§ **Supplied material**
•••

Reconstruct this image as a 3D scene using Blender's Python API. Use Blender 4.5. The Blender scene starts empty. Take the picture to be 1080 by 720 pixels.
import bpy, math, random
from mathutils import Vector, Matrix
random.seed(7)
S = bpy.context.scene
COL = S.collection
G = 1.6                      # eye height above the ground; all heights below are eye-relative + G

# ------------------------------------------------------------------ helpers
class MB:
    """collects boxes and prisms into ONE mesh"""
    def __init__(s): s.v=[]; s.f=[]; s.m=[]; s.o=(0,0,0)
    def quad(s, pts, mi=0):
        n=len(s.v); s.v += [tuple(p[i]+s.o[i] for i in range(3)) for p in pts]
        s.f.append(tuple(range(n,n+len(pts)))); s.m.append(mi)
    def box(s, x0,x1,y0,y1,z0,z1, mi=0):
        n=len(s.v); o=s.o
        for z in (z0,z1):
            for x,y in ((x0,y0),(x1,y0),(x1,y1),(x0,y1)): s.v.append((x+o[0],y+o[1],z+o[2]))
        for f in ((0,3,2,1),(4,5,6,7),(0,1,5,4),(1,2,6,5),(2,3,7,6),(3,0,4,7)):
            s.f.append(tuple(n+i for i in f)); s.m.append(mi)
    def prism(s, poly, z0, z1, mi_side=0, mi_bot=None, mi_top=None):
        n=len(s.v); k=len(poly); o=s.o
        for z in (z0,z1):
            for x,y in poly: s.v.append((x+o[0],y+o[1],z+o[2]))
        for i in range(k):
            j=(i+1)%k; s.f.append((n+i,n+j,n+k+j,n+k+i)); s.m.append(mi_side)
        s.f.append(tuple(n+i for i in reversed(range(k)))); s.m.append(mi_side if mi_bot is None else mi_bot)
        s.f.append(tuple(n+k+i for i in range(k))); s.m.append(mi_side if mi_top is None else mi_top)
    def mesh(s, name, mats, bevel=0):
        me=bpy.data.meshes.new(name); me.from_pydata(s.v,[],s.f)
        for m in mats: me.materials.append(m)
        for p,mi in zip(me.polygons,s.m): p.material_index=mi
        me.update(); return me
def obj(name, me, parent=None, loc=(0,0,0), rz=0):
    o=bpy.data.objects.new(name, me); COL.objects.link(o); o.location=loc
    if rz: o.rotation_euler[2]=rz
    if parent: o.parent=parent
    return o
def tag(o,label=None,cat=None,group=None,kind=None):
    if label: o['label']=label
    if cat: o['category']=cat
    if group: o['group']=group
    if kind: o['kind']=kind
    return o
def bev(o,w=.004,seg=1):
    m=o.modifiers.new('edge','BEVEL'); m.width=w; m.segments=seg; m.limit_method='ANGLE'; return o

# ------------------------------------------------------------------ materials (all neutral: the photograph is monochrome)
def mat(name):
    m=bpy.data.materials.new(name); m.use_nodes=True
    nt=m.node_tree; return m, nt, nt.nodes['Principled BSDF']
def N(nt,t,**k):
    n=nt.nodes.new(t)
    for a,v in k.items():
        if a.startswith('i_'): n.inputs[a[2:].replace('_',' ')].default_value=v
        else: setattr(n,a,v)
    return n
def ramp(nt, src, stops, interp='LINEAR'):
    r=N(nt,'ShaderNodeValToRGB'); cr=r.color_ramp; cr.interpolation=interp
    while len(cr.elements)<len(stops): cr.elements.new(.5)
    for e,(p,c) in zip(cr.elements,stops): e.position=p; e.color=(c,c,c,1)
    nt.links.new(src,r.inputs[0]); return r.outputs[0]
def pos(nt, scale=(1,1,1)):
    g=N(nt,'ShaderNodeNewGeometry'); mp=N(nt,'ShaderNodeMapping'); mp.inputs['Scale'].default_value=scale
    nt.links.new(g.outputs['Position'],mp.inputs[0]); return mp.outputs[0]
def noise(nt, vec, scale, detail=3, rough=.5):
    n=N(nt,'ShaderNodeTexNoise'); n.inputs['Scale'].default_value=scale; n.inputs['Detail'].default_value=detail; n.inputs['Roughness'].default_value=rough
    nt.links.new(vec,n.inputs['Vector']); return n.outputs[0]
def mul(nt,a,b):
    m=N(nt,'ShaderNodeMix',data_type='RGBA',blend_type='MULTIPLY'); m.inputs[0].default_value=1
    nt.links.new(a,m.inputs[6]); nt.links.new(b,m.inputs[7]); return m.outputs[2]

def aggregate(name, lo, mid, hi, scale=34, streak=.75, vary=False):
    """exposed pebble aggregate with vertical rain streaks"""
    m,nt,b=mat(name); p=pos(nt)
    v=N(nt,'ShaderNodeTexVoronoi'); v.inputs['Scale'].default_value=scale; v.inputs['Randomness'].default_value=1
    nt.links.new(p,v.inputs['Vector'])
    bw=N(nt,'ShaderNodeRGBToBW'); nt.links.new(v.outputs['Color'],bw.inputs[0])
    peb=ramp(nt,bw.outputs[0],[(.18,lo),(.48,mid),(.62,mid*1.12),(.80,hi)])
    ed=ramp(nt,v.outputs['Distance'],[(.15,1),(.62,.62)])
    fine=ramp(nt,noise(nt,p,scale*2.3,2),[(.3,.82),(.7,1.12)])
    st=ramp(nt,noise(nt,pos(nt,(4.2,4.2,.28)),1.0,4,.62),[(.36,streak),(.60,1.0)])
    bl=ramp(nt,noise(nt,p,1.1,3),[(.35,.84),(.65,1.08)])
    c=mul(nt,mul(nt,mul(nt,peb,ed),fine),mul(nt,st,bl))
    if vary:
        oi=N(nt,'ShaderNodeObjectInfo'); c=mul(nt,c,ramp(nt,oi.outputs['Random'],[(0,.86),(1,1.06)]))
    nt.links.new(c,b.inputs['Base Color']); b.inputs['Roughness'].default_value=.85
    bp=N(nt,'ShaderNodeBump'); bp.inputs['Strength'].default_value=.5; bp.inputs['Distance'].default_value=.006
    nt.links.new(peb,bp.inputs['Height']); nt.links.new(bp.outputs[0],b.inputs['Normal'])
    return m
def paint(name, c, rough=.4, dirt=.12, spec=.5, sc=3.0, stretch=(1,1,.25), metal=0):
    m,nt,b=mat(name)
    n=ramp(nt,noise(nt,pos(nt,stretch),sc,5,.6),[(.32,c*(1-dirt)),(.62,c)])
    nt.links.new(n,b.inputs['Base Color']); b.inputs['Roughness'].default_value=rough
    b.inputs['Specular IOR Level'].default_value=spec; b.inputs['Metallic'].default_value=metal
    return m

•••

§ **Work to do**
Determine how many lines of the data contain "scene" and give nothing but that number.

§ **Response**
2